I daresay that the state would see significant economic benefits to legalizing marriage, from licenses to wedding-related businesses to a more stable family population. But (and I know this is about to be a bizarre question), is it moral for someone who opposes gay marriage on moral grounds (put aside general disagreement) to vote to allow it in order to bring in more income into the state and save it from economic collapse? Oh shit, what if doing so would bring in money to fund an after school program designed to keep kids off drugs and away from prostitution!

Got a cite for that?

It’s from Wiki (so take that with however much salt you want).

Here’s the wiki reference:
Walmsley, Roy (2007). “World Prison Population List. 7th edition” (PDF). International Centre for Prison Studies. School of Law, King’s College London. http://www.kcl.ac.uk/depsta/law/research/icps/downloads/world-prison-pop-seventh.pdf. Retrieved 2009-08-06.

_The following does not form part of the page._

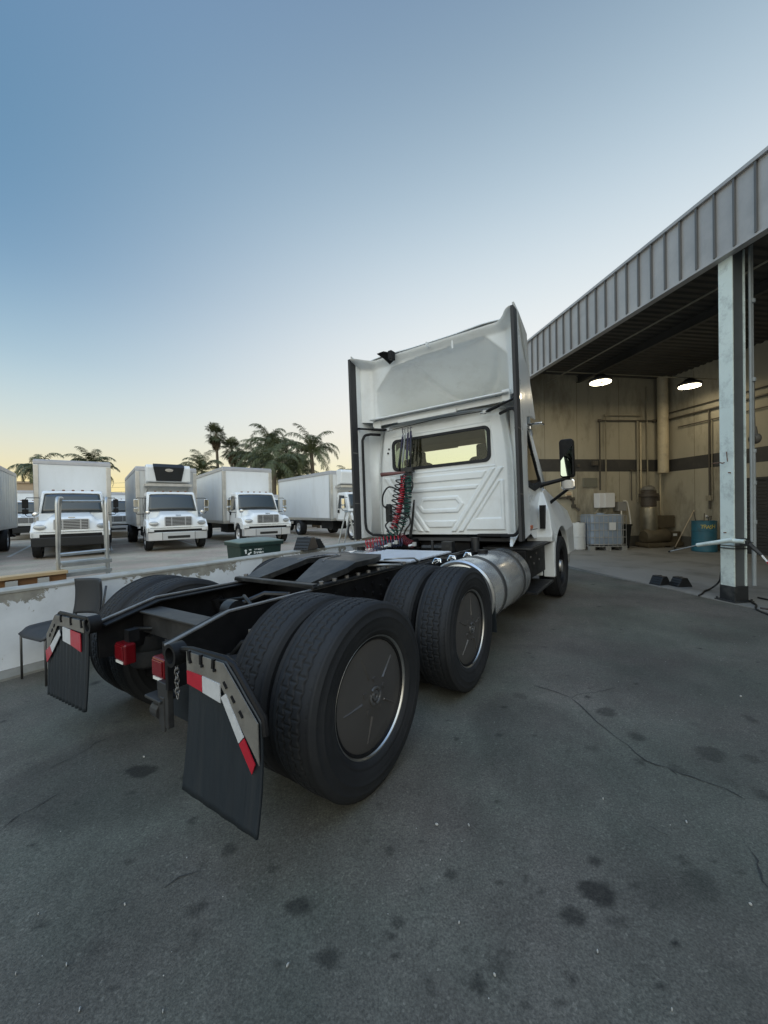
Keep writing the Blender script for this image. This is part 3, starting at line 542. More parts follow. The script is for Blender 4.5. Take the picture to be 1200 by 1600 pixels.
b = MB(); b.tube([(.1, .1, .5), (.16, .12, 1.1)], .012, 6); b.tube([(-.05, .1, .4), (-.12, .2, 1.15)], .014, 6); b.tube([(.05, 0, .5), (.12, -.05, 1.0), (.22, -.03, 1.02), (.24, 0, .9)], .015, 6); b.each('rubbish', DARKPIPE, t)
b = MB(); b.box((.2, .05, .98), (.2, .05, .05), (0, .5, .3)); b.build('rag', mat('pale_rag', (.55, .55, .55), .8), t)
t = at_b('broom', 10.72, 9.75, 0, 'broom with pale wooden handle leaning behind the teal drum', 'broom')
MB().tube([(-.16, .2, .03), (.28, -.05, 1.2)], .013, 8).build('handle', mat('pale_wood_handle', (.5, .4, .28), .6), t, smooth=True); MB().box((-.17, .2, .05), (.22, .07, .1), (0, 0, .5)).build('bristles', DARKPIPE, t)
# wheel chocks
def chock_mesh(L=.27, w=.2, h=.15):
    b = MB(); b.prism([(-L/2, 0), (L/2, 0), (L*.17, h), (-L*.17, h)], -w/2, w/2, 'y')
    for k in range(-4, 5):
        for sg in (-1, 1):
            a = (sg*L/2, 0); c = (sg*L*.17, h)
            for q in (.15, .4, .65, .9):
                x = a[0]+(c[0]-a[0])*q; z = a[1]+(c[1]-a[1])*q; b.box((x, k*w/9.5, z), (.016, w/14, .02), (0, sg*.95, 0))
    return b
def chock(loc, rz, label, cat='wheel chock', group=None, rot=(0, 0), sc=1):
    r = empty('wheel_chock', loc, rz, label, cat, group); o = chock_mesh().build('chock_body', PLASTIC, r, bevel=.008); o.rotation_euler = (*rot, 0); o.scale = (sc,)*3
    MB().box((0, 0, .152*sc), (.06*sc, .03*sc, .012)).build('grip', PLASTIC, r); return r
chock(bl(5.86, 5.80, GB+.014), BA+.12, 'black rubber wheel chock on bay floor, farther from the column', group='wheel chocks on the bay floor')
chock(bl(6.06, 5.60, GB+.014), BA-.1, 'black rubber wheel chock on bay floor, nearer to the column', group='wheel chocks on the bay floor')
# wash lance on the column
t = at_b('wash_lance', 5.62, 4.39, 0, 'pressure washer lance with pale blue tube strapped across the column', 'spray lance', z=0)
b = MB(); b.cyl((.02, -.12, .95), (0, .02, .95), .03, n=12); b.cyl((0, 0, .965), (.0, .52, .845), .034, .028, n=14); b.build('guard_tube', COLM, t, smooth=40)
MB().cyl((0, .5, .85), (0, .98, .70), .009, n=8).build('nozzle_pipe', STEEL, t, smooth=40); MB().cyl((0, .97, .703), (0, 1.0, .694), .014, n=8).build('nozzle', BLACK, t)
b = MB(); b.box((.05, -.1, .93), (.06, .1, .07)); b.cyl((.06, -.14, .92), (.1, -.26, .78), .03, .02, 10); b.box((.1, -.02, .96), (.12, .05, .05)); b.build('trigger_grip', COLDK, t, bevel=.004)
MB().cyl((.1, -.26, .78), (.12, -.31, .70), .012, n=8).build('white_coupling', mat('white_fitting', (.8, .8, .8), .4), t)
b = MB(); b.tube(cr([(.12, -.31, .70), (.14, -.36, .62), (.16, -.4, .5), (.16, -.41, .3), (.15, -.38, .12), (.13, -.33, GB+.03), (.1, -.24, GB+.025)]), .012, 8); b.build('hose', mat('brown_hose', (.07, .05, .045), .5), t, smooth=True)
MB().tube([(.12, -.31, .702), (.14, -.36, .622), (.155, -.39, .53)], .0145, 8).build('red_sleeve', REDHOSE, t, smooth=True)
b = MB(); b.tube(cr([bl(5.95, 4.75, .62), bl(6.1, 4.95, .42), bl(6.3, 5.15, .22), bl(6.2, 5.2, .1), bl(6.0, 5.13, GB+.03), bl(5.8, 5.0, GB+.025), bl(5.66, 4.93, GB+.02)]), .013, 8)
tag(b.build('air_hose', PLASTIC, smooth=True, off=bl(5.9, 5, GB)), 'black rubber hose drooping to the floor left of the column', 'hose')
b = MB(); b.tube(cr([bl(6.05, 4.6, GB+.03), bl(5.85, 4.3, GB+.03), bl(5.62, 4.1, GB+.012), bl(5.45, 3.6, GB+.012), bl(5.5, 2.8, GB+.012)]), .012, 8); b.tube(cr([bl(6.3, 4.6, GB+.03), bl(6.25, 4.2, GB+.03), bl(6.1, 3.9, GB+.03), bl(5.9, 3.2, GB+.03)]), .012, 8)
tag(b.build('floor_hose', PLASTIC, smooth=True, off=bl(5.8, 4, GB)), 'thin black hoses lying on the floor at the column foot', 'hose')

# ================================================================== the tractor unit
TRK = empty('semi_truck', (TX, TY, 0), 0, 'white day-cab tractor unit seen from behind with bare black chassis and dual rear wheels', 'truck')
TRK.rotation_euler = (0, -RHO, -TA)
TRK.rotation_mode = 'XYZ'
TRK.matrix_world = Matrix.Translation((TX, TY, 0)) @ Matrix.Rotation(-TA, 4, 'Z') @ Matrix.Rotation(-RHO, 4, 'Y')
# ---- frame
def rail_poly():
    return [(-.67, .60), (-.67, .815), (-.33, .903), (6.0, .903), (6.0, .64), (-.3, .64), (-.5, .60)]
frame = None
for sg in (1, -1):
    b = MB(); b.prism(rail_poly(), sg*.405, sg*.432, 'x')
    b.prism([(-.65, .80), (-.33, .885), (6.0, .885), (6.0, .897), (-.335, .897), (-.65, .812)], min(sg*.345, sg*.404), max(sg*.345, sg*.404), 'x')
    o = b.build('frame_rail', BLACK, TRK, bevel=.003)
    b = MB()                                            # top flange, its bright edge reflection put into a pale colour
    pts = [(-.672, .8155), (-.33, .9035), (3.4, .9035)]
    for (a, c) in zip(pts[:-1], pts[1:]):
        x0, x1 = sorted((sg*.436, sg*.408)); b.add([(x0, a[0], a[1]), (x1, a[0], a[1]), (x1, c[0], c[1]), (x0, c[0], c[1]), (x0, a[0], a[1]+.012), (x1, a[0], a[1]+.012), (x1, c[0], c[1]+.012), (x0, c[0], c[1]+.012)], [(0, 1, 2, 3), (7, 6, 5, 4), (0, 4, 5, 1), (1, 5, 6, 2), (2, 6, 7, 3), (3, 7, 4, 0)])
    b.build('rail_flange', BRIGHTEDGE, o, bevel=.003)
    if sg == 1: frame = o
    b = MB()
    for k in range(14):
        y = .32+k*.115
        for z in (.80, .72) if k % 2 else (.84, .76): b.cyl((sg*.43, y, z), (sg*.452, y, z), .016, n=6)
    b.build('rail_bolts', BLACK, o)
b = MB(); b.bb(-.40, .40, -.42, -.36, .70, .85); b.bb(-.40, .40, -.46, -.32, .84, .853); b.bb(-.1, .1, -.43, -.35, .6, .7); b.build('rear_crossmember', mat('dusty_steel', (.05, .05, .05), .5, metal=.4, var=.3, vscale=9, dirt=(.03, .03, .03), dscale=8, damt=.7), TRK, bevel=.004)
b = MB()
for y in (.66, 1.75, 2.9, 4.2): b.bb(-.40, .40, y-.07, y+.07, .64, .88)
b.bb(-.40, .40, .3, .55, .62, .66); b.each('crossmember', BLACK, TRK, bevel=.004)
# ---- running gear under the frame
for y in (0, 1.31):
    b = MB(); b.cyl((-.85, y, .485), (.85, y, .485), .075, n=14); M = Matrix.Translation((0, y, .49)); b.lathe([(-.22, 0), (-.2, .13), (-.08, .21), (.08, .21), (.2, .13), (.22, 0)], 18, M); b.cyl((0, y, .49), (0, y+.34, .55), .13, .07, 14)
    for sg in (-1, 1):
        b.cyl((sg*.6, y, .485), (sg*.68, y, .485), .2, n=18); b.bb(sg*.5-.05, sg*.5+.05, y-.35, y+.45, .36, .44)
    b.build('drive_axle', BLACK, TRK, smooth=40)
    for sg in (-1, 1):
        b = MB(); M = Matrix.Translation((sg*.5, y-.33, .44)) @ Matrix.Rotation(R_(-90), 4, 'Y'); b.lathe([(0, 0), (0, .1), (.02, .125), (.09, .135), (.12, .12), (.15, .135), (.22, .125), (.24, .1), (.24, 0)], 18, M); b.build('air_spring', RUBBER, TRK, smooth=40)
        b = MB(); b.cyl((sg*.38, y+.25, .42), (sg*.39, y+.1, .82), .03, n=10); b.cyl((sg*.38, y+.2, .55), (sg*.39, y+.1, .82), .042, n=10); b.build('shock_absorber', BLACK, TRK, smooth=40)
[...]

ETA: Relevant quote from the PDF:

The math works. Blech.

Regarding the over-representation of blacks:

http://www.hrw.org/legacy/reports/2000/usa/Rcedrg00-01.htm

We need to define our terms here. You seem to be equating “culture,” “values” and “morality.” Obviously there’s some overlap, but I have a hard time thinking of morality on a national level as being the same thing as morality on a personal level. Yes, we have a common culture (containing many subcultures) and certain values (that don’t necessarily need to be shared by every citizen). But an overall national code of ethics is something that I don’t see.

But the United States doesn’t have a shared morality. Case in point, some people think pot and prostitution are immoral, some don’t. Similarly, some people think abortion is immoral, some don’t. Some people think hunting is immoral, some don’t. Some think gambling is immoral, some don’t.

It seems to me there are fewer issues that everyone agrees than issues that people disagree on the morality of.